[Start of Given material]

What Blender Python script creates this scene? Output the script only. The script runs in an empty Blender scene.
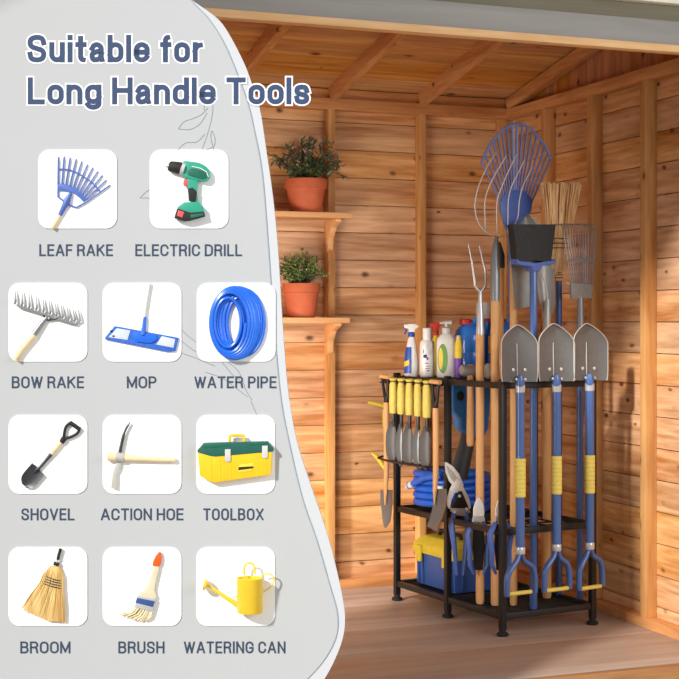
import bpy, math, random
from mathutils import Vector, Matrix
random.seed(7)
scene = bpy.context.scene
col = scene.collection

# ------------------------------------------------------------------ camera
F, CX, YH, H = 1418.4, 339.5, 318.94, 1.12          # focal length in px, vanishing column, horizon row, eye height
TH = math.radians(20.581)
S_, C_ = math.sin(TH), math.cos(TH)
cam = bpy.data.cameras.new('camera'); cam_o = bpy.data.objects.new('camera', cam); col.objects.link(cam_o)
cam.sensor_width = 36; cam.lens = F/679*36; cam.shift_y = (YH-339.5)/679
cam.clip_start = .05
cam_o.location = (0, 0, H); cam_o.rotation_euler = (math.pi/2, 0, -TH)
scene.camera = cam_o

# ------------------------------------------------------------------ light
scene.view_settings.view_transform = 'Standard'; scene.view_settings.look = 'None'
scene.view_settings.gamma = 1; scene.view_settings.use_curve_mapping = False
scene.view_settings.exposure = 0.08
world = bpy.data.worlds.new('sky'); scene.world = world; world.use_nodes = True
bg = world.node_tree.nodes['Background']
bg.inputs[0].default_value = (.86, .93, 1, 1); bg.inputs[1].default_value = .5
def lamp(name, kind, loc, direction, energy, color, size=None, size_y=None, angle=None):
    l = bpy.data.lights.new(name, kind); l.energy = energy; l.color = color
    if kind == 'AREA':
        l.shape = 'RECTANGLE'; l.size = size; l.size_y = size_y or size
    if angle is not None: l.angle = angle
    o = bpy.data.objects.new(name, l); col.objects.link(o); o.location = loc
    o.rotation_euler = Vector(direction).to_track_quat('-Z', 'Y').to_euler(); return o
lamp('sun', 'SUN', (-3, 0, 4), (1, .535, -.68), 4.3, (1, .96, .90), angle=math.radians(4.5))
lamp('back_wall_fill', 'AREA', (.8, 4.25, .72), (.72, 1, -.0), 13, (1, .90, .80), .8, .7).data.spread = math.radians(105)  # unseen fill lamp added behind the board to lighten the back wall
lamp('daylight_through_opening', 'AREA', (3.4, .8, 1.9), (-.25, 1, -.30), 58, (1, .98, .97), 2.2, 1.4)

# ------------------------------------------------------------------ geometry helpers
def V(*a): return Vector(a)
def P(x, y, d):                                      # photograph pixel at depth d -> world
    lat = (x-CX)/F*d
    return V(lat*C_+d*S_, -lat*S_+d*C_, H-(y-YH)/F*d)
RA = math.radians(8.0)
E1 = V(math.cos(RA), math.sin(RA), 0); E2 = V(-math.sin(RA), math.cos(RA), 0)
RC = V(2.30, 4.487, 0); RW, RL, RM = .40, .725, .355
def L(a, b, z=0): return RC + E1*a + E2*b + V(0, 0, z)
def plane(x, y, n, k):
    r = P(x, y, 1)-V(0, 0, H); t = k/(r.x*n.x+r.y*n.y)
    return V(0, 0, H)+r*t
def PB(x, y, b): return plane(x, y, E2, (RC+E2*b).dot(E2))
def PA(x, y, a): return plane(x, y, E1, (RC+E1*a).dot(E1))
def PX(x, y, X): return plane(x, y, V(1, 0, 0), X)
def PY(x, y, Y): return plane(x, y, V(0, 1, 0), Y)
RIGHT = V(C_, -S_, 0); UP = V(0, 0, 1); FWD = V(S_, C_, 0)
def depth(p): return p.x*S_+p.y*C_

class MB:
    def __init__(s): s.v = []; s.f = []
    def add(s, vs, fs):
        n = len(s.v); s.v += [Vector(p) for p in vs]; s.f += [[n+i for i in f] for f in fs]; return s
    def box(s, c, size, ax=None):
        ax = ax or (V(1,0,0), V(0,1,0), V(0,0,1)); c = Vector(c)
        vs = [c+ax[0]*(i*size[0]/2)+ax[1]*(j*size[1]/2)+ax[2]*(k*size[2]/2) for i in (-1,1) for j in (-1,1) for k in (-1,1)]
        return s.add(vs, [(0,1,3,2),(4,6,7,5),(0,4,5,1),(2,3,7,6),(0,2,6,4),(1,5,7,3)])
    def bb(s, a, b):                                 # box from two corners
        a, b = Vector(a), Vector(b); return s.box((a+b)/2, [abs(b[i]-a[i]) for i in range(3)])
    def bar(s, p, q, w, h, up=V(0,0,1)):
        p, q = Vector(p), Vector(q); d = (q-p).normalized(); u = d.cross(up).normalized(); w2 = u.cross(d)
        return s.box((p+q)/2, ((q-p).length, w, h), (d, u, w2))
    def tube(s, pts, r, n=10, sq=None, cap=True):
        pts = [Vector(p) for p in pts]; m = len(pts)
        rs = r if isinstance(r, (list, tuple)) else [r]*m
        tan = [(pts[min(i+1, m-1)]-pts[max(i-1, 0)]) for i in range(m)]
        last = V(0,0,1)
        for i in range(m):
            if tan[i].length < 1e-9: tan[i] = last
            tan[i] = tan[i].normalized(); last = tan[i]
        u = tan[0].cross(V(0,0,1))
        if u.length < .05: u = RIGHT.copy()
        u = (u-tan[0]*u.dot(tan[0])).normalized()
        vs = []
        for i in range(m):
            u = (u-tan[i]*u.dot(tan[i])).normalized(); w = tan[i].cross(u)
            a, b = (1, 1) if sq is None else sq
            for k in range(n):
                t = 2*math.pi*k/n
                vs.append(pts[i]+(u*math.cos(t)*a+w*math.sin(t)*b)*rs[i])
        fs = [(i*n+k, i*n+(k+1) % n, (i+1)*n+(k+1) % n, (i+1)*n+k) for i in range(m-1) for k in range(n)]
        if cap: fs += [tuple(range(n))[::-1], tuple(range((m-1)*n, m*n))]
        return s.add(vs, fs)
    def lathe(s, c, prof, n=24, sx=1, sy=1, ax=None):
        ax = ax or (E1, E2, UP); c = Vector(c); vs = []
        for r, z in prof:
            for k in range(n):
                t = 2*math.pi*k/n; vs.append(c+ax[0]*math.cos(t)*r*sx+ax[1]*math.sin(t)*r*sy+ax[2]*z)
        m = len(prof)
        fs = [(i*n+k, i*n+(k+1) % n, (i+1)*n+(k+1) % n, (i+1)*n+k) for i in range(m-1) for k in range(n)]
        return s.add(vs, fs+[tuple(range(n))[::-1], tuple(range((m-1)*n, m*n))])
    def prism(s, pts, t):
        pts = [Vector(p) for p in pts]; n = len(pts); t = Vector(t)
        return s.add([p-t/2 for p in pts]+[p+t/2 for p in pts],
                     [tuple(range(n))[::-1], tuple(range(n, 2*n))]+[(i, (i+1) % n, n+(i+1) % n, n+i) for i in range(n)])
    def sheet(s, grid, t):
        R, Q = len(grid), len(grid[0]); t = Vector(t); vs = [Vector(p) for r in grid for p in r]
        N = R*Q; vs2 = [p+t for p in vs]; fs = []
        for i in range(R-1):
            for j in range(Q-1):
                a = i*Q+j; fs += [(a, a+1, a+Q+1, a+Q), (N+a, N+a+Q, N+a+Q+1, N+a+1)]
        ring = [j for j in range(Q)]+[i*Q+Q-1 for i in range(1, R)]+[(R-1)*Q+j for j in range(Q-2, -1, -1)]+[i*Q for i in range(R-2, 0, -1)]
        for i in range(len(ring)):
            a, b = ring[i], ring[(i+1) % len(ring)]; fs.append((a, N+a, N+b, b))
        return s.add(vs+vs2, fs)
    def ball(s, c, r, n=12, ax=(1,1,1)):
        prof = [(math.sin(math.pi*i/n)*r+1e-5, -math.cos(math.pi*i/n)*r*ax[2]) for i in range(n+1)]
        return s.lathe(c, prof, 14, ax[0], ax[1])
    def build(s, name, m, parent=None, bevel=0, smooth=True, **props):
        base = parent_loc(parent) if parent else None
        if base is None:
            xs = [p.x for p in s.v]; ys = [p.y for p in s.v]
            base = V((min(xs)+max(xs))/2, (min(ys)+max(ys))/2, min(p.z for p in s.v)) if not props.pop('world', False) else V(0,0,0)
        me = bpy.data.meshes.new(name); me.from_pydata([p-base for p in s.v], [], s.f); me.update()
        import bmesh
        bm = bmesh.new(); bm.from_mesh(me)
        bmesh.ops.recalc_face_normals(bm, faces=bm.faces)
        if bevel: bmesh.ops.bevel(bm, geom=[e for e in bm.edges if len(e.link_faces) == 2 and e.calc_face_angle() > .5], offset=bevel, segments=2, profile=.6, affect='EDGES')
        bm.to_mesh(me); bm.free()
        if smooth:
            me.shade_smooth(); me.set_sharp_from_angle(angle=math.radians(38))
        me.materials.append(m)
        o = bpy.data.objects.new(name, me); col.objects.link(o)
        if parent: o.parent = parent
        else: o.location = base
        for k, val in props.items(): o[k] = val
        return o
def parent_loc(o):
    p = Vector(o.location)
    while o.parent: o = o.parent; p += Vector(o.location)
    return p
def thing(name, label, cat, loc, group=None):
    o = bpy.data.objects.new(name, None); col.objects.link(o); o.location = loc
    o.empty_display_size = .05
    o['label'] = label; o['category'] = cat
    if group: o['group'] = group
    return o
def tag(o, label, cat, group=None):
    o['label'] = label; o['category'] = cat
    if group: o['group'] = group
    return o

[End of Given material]

#### What the task asks:
With all pictures left out, please transcribe exactly the lines from the start of the material through the line with "col = scene.collection".

#### Answer to this exercise:
What Blender Python script creates this scene? Output the script only. The script runs in an empty Blender scene.
import bpy, math, random
from mathutils import Vector, Matrix
random.seed(7)
scene = bpy.context.scene
col = scene.collection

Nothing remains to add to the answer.